EXERCISE REQUIREMENTS:
Starting at the first line of the data below, write out each line exactly until you reach the line containing "strip('trim_9', CAULK, (XR", and include that line too.

SOURCE EXCERPT:
——————
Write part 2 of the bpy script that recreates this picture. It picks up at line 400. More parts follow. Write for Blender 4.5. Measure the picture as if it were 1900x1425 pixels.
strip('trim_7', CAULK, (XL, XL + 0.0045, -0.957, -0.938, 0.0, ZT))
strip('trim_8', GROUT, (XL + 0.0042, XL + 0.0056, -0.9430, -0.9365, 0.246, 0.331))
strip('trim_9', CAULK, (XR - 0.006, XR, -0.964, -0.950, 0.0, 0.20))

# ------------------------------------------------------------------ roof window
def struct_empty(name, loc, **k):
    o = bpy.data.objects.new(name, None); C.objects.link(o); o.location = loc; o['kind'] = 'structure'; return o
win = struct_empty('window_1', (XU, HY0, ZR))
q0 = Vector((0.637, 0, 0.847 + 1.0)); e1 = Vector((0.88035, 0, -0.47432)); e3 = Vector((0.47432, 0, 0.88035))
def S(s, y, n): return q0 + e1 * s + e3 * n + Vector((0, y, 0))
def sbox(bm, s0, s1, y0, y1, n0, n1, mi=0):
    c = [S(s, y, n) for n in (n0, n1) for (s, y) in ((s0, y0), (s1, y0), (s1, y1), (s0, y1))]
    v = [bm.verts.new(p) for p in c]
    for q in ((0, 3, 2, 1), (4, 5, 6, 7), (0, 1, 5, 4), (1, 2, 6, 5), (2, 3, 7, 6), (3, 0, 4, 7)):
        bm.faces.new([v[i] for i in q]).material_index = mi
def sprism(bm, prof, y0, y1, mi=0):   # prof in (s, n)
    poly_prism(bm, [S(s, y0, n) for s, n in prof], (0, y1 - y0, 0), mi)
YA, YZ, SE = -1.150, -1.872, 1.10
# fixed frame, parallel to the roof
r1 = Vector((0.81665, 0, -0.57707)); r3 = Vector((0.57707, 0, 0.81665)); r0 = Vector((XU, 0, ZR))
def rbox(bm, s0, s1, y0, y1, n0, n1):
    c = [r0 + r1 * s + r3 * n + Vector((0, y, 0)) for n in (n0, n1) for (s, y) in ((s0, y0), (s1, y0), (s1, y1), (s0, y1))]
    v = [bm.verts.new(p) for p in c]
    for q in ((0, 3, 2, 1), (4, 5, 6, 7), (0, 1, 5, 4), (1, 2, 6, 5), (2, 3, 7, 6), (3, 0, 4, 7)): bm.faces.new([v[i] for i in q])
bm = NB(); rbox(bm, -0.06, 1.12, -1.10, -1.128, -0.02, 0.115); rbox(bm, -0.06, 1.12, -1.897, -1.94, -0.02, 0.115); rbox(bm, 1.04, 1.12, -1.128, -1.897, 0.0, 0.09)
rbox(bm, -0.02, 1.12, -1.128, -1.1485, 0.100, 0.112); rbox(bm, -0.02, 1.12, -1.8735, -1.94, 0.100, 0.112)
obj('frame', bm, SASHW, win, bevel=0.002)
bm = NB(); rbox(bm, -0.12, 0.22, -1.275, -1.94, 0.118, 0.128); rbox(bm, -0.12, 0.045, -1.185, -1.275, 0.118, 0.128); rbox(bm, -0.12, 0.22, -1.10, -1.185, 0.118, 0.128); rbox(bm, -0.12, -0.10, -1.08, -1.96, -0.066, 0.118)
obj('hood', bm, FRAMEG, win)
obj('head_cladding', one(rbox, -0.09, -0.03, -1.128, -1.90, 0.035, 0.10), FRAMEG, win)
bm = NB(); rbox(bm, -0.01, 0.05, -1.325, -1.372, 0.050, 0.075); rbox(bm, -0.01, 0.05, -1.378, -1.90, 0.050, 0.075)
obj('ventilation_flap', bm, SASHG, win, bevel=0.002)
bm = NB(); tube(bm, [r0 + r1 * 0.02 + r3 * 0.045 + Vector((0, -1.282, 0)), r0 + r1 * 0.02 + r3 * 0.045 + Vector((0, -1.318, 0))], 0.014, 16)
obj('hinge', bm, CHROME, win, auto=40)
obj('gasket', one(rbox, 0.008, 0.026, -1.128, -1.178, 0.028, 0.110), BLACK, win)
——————
CORRECT ANSWER:
Write part 2 of the bpy script that recreates this picture. It picks up at line 400. More parts follow. Write for Blender 4.5. Measure the picture as if it were 1900x1425 pixels.
strip('trim_7', CAULK, (XL, XL + 0.0045, -0.957, -0.938, 0.0, ZT))
strip('trim_8', GROUT, (XL + 0.0042, XL + 0.0056, -0.9430, -0.9365, 0.246, 0.331))
strip('trim_9', CAULK, (XR - 0.006, XR, -0.964, -0.950, 0.0, 0.20))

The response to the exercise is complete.